GOAL: Retype only what runs from the beginning of the data through the line with "-.112), 'dark_mirror', t, flat=True)"; please omit the pictures and keep every line exact.

DATA PROVIDED:

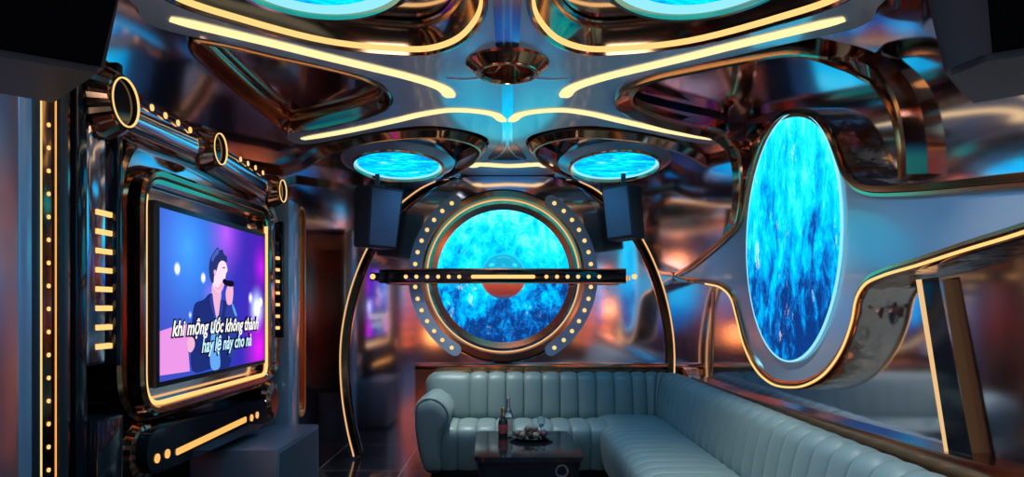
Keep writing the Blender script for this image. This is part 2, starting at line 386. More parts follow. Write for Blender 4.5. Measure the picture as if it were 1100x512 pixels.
# triangular opening, left
tri = [(204, 42), (240, 47), (300, 61), (356, 73.5), (394, 84), (413, 94), (420, 104), (416, 115), (400, 122), (375, 129), (318, 140), (309, 140), (302, 136), (212, 61), (203, 50)]
T = smooth([ceil_(*p) for p in tri], True, 6)
if sum(T[i-1].x*T[i].y-T[i].x*T[i-1].y for i in range(len(T))) < 0: T = T[::-1]
t = thing('triangular_ceiling_recess', 'copper rimmed triangular ceiling recess with rounded corners above the television', 'ceiling recess', (-1.1, 4.3, 2.9))
P('outer_frame', lambda b: sweep(b, T, [(0, .02), (.012, .02), (.02, -.02), (.05, -.07), (.055, -.11), (-.004, -.11), (-.004, .0)], CEIL(ZP)), 'bronze', t)
P('inner_rim', lambda b: sweep(b, T, [(.048, -.058), (.062, -.058), (.062, -.075), (.048, -.075)], CEIL(ZP)), 'copper_bright', t)
P('mirror', lambda b: plate(b, [T], CEIL(ZP), -.10, -.112), 'dark_mirror', t, flat=True)

# arched loop, right: across the ceiling and down the right wall
N_c, N_w = Vector((0, 0, -1)), Vector((-1, 0, 0))
def c3(px, py, z=2.9): x, y = ceil_(px, py, z); return Vector((x, y, z))
def w3(px, py, X=1.80): y, z = side(px, py, X); return Vector((X, y, z))
raw = [(w3(981, 187), N_w), (w3(979, 150), N_w), (w3(972, 112), N_w), (w3(957, 84), N_w), (w3(936, 63), N_w), (c3(900, 50)+Vector((-.02, 0, -.03)), N_w+N_c), (c3(850, 52), N_c), (c3(800, 60), N_c), (c3(740, 72), N_c), (c3(700, 81), N_c),
       (c3(675, 90), N_c), (c3(662, 102), N_c), (c3(664, 114), N_c), (c3(680, 123), N_c), (c3(710, 133), N_c), (c3(745, 141), N_c), (c3(768, 147), N_c+N_w*.3), (w3(783, 160, 1.79), N_w+N_c*.3), (w3(790, 180), N_w), (w3(791, 205), N_w), (w3(789, 225), N_w), (w3(782, 247), N_w)]
def smooth3(raw, n=5):
    pts = smooth([p for p, _ in raw], False, n); nr = smooth([q for _, q in raw], False, n); return pts, nr
ap, an = smooth3(raw)
t = thing('arched_copper_band', 'copper band looping over the right ceiling recess and down the right wall', 'decorative band', (1.4, 4.2, 2.2))
P('band', lambda b: sweep3(b, ap, an, [(-.0, .03), (.02, .035), (.10, .0), (.11, -.06), (-.01, -.06)]), 'bronze', t)
P('edge_line', lambda b: sweep3(b, ap, an, [(.095, .012), (.112, .006), (.112, -.012), (.095, -.01)]), 'copper_bright', t)

# rear openings: bands that run from the ceiling down the back wall to the floor
def rear(sgn, label):
    def mp(v): return Vector((v.x*sgn, v.y, v.z))
    def b3(px, py, D=7.04): x, z = back(px, py, D); return Vector((x, D, z))
    N_b = Vector((0, -1, 0))
    raw = [(c3(300, 186), N_c), (c3(327, 176), N_c), (c3(350, 162), N_c), (c3(375, 153), N_c), (c3(405, 146), N_c), (c3(440, 142.5), N_c), (c3(475, 142), N_c), (c3(502, 147), N_c), (c3(516, 156), N_c), (c3(510, 168), N_c), (c3(492, 180), N_c+N_b*.3),
           (b3(470, 193), N_b+N_c*.3), (b3(448, 206), N_b), (b3(425, 225), N_b), (b3(405, 250), N_b), (b3(387, 285), N_b), (b3(374, 325), N_b), (b3(367, 370), N_b), (b3(368, 420), N_b), (b3(374, 460), N_b), (b3(381, 489), N_b)]
    pts, nr = smooth3(raw); pts = [mp(p) for p in pts]; nr = [mp(q) for q in nr]
    t = thing('curved_rib', label, 'decorative band', (sgn*1.58, 7.0, 0), 'copper ribs of the back wall')
    s = sgn
    P('band', lambda b: sweep3(b, pts, nr, [(0*s, .04), (s*.012, .045), (s*.055, .0), (s*.06, -.05), (-s*.0, -.05)]), 'bronze', t)
    P('ceiling_edge', lambda b: sweep3(b, pts[:56], nr[:56], [(-s*.008, .045), (-s*.008, .052), (s*.008, .052), (s*.008, .045)]), 'copper_bright', t)
    P('glow_line', lambda b: sweep3(b, pts[55:], nr[55:], [(-s*.006, .045), (-s*.006, .053), (s*.006, .053), (s*.006, .045)]), 'gold_glow', t)  # copper edge catching gold light, its gleam put in as a glow
rear(1, 'copper rib curving from the ceiling to the floor behind the left rear speaker')
rear(-1, 'copper rib curving down behind the right rear speaker to the sofa')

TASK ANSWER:
Keep writing the Blender script for this image. This is part 2, starting at line 386. More parts follow. Write for Blender 4.5. Measure the picture as if it were 1100x512 pixels.
# triangular opening, left
tri = [(204, 42), (240, 47), (300, 61), (356, 73.5), (394, 84), (413, 94), (420, 104), (416, 115), (400, 122), (375, 129), (318, 140), (309, 140), (302, 136), (212, 61), (203, 50)]
T = smooth([ceil_(*p) for p in tri], True, 6)
if sum(T[i-1].x*T[i].y-T[i].x*T[i-1].y for i in range(len(T))) < 0: T = T[::-1]
t = thing('triangular_ceiling_recess', 'copper rimmed triangular ceiling recess with rounded corners above the television', 'ceiling recess', (-1.1, 4.3, 2.9))
P('outer_frame', lambda b: sweep(b, T, [(0, .02), (.012, .02), (.02, -.02), (.05, -.07), (.055, -.11), (-.004, -.11), (-.004, .0)], CEIL(ZP)), 'bronze', t)
P('inner_rim', lambda b: sweep(b, T, [(.048, -.058), (.062, -.058), (.062, -.075), (.048, -.075)], CEIL(ZP)), 'copper_bright', t)
P('mirror', lambda b: plate(b, [T], CEIL(ZP), -.10, -.112), 'dark_mirror', t, flat=True)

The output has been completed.